In the NFL world – and really the sports world as a whole – what have you done for me lately is as much of a tired cliché as it is the truth.
It speaks accurate volumes for the Los Angeles Rams, who rose to a Super Bowl berth and fell to playoff outsiders, became NFC champions as the NFL's highest-scoring offense and tumbled to third place in the NFC West and outside of the top 10 in scoring.
So now the question for 2020 looms: Will Sean McVay be able to get Jared Goff and the Rams offense back on track?
Still the youngest head coach in the NFL ranks at 34, McVay's offense from 2017-18 averaged an NFL-best 31.4 points per game, but fell to 24.6 and 11th in the league in 2019, per NFL Research.
With a multitude of roster changes, McVay is tasked with building the offense back up with Goff still under center and, despite having quarterbacked his squad to the Super Bowl, still looking to prove doubters wrong regarding his status as a franchise quarterback.
Goff – via NFL Research – is the first Rams quarterback to connect for back-to-back seasons with 4,000-plus yards passing, but the young gunslinger's league-high 626 passing attempts last year continued a trend of a more passing for L.A. and less success. The Rams passed on 62% of their plays in 2019, up from 56.7 during their Super Bowl season and increased form 54.6% the year prior in 2017, per NFL Research.
Whether more balance lies ahead remains to be seen and to be decided by McVay.
Changes need to be made if the Rams are to return to form and rebound from a 9-7 showing last season in which they finished third in the arduous NFC West. Changes have already been made on the roster. Most notable on the offensive end is the loss of running back Todd Gurley. Once the engine that drove the Rams' offense, Gurley was released. Wide receiver Brandin Cooks was traded to the Texans, as well.
L.A. looked to replenish in the draft and selected running back Cam Akers and receiver Van Jefferson in the second round. Is it enough? Well, the 2020 season should answer that.
In the least, their arrivals signal some fresh blood for an offense that suddenly went stale.

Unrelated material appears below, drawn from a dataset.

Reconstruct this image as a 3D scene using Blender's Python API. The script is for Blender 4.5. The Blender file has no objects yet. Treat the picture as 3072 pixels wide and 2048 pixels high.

McVay's arrival reinvigorated the Rams. Listless the season prior, the Rams were dead last in points scored and excited viewers in 2016. Upon McVay's rookie season as a head coach the very next year, the Rams were first in the NFL in points, back in the playoffs and the youngin' on the sidelines was the shiny new offensive darling of the league. Then came 2018 and a trip all the way to the Super Bowl.
Though a trip to the Super Bowl is always reason for celebration, it was also evidence to the beginning of the offensive troubles. The Patriots prevailed, 13-3, and the Rams were left reeling, a team that had returned to the forefront with a high-scoring offense commanding the notoriety had suddenly gone stagnant.
Teams can turn and fortunes can reverse in the shortest of order in the NFL. After all, the 2017 Rams are representatives of just that.
However, the degree of difficulty is all the more pronounced in the suddenly daunting NFC West, which boasts the reigning NFC champions in San Francisco, a perennial playoff team in Seattle and a rising phoenix in Arizona.
Can McVay and the Rams return to a semblance of their previous selves and once more become players in the west? Goff, Cooper Kupp, Robert Woods and some new faces will surely do their best to answer that with an emphatic yes.